Pandu Ansor adalah sistem kaderisasi untuk pemula yang disesuaikan dengan keadaan, kepentingan, dan perkembangan masyarakat, dan bangsa Indonesia. Bahwa Pandu Ansor, juga merupakan gerakan yang sadar dan bertanggung jawab atas kelestarian Negara Kesatuan Republik Indonesia yang berdasarkan Pancasila dan Undang-Undang Dasar 1945.

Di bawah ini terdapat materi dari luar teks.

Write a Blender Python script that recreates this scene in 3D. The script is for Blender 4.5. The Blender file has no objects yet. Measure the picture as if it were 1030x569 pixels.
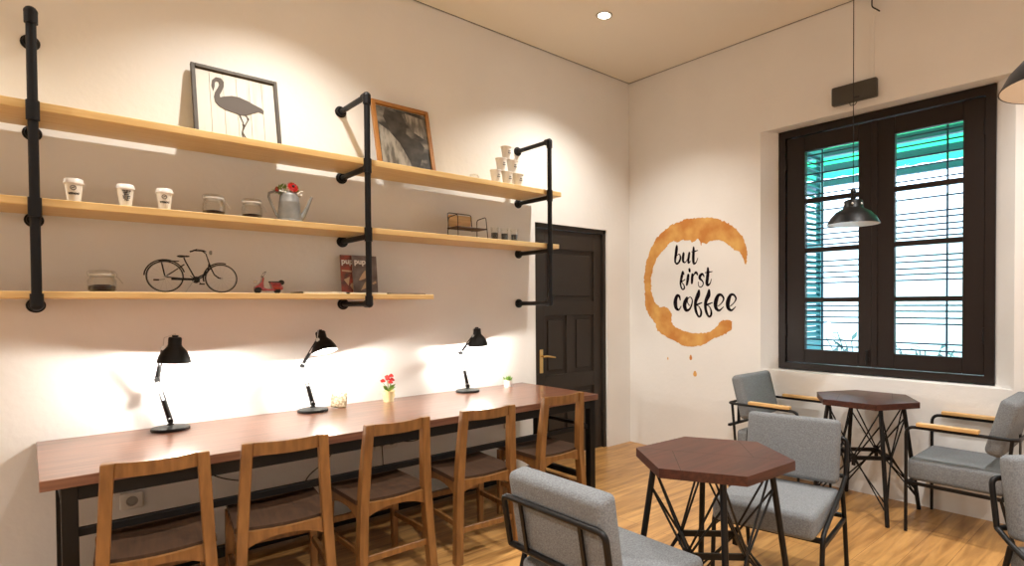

Demikian pula dengan kaderisasi, dapat menyelenggarakan upaya pendidikan bagi kaum muda dengan sasaran meningkatkan sumber daya sekaligus upaya kaderisasi dan regenerasi yang sangat efektif. Mengingat kaum muda hari ini semakin hari tidak mengenal Ansor, NU, keindonesiaan.

Fakta yang ditemukan, para generasi muda mulai nasionalisme semakin luntur, spirit patriotik dan kepeduliaan terhadap sesama dan lingkungannya juga mengalami penurunan yang sangat memprihatinkan.

Singkat kata, Pandu Ansor adalah jawaban atas problematika anak-anak muda kita, mengembalikan pada jati diri keislaman dan keindonesiaan, agar tidak tergerus pengaruh arus idelogi liberal, wahabi, komunisme dan ideologi yang membahayakan kehidupan berbangsa dan bernegara kesatuan republik Indonesia. (*)

H Zulfikar Damam Ikwanto, Ketua PC GP Ansor Kabupaten Jombang.